An innovative methodology of estimating core scale relative permeability and upscaling to reservoir scale for predicting oil recovery for porous fractured carbonate reservoirs by waterflooding

Abstract

Carbonate reservoirs are well known for their heterogeneity where natural fractures play a significant role in the transportation of hydrocarbon. The prediction of production potential in these reservoirs is dependent on representative relative permeability data; this is highly effected by flow discontinuity due the presence of fractures. In this thesis an innovative methodology of estimating relative permeability and upscaling it to the reservoir scale is presented. First, core scale relative permeability is established by integrating laboratory and numerical analysis on three different types of carbonate samples: fractured marble, porous matrix and porous-fractured matrix. The numerical analysis accounts for the fracture aperture distribution which is estimated from the roughness of two fracture surfaces by using optical interferometry and μ-CT. Secondly, the core scale permeability is up-scaled to the reservoir sub-domain scale via an intermediate glass bead model domain. The subsurface fracture map of Arab-D reservoir is established by using an innovative methodology. A section of the Arab-D is divided into a number of subdomains. Small and medium fractures are discretized along with the matrix and permeability tensor for each subdomain and estimated. Next, each sub-domain is further discretized into glass bead model domain along with the long fractures ≥ 50m and fine scale simulation is carried out to upscale relative permeability to subdomain scale. Finally the subdomain scale relative permeability along with the permeability tensors are used to evaluate oil recovery of Arab-D reservoir by using waterflooding.

From the results of this study, it was evident that Corey’s power law fails to optimize relative permeability curves.
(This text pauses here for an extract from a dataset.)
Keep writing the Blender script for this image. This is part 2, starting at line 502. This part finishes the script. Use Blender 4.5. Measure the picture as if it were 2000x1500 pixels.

Limiting cubic fit, on the other hand, has shown to optimize the relative permeability curve and closely represents the laboratory measured relative permeability data. The relative permeability of the porous fracture system was shown to be a strong function of the overall fracture aperture; the wider the aperture the greater the degree of phase interference, therefore a higher relative permeability was achieved. The results also show that the residual water saturation was much greater for the porous fractured system when compared to non-porous fractured system with near zero matrix permeability. This is due to the fact that fluid is mainly moving through the fractures using a path of least resistance, creating an un-swept matrix. Results of the water flood study have shown that fracture orientation has a significant bearing on the sweep efficiency; fractures, when aligned with the flow direction, results in a smaller swept matrix area resulting in low oil recovery.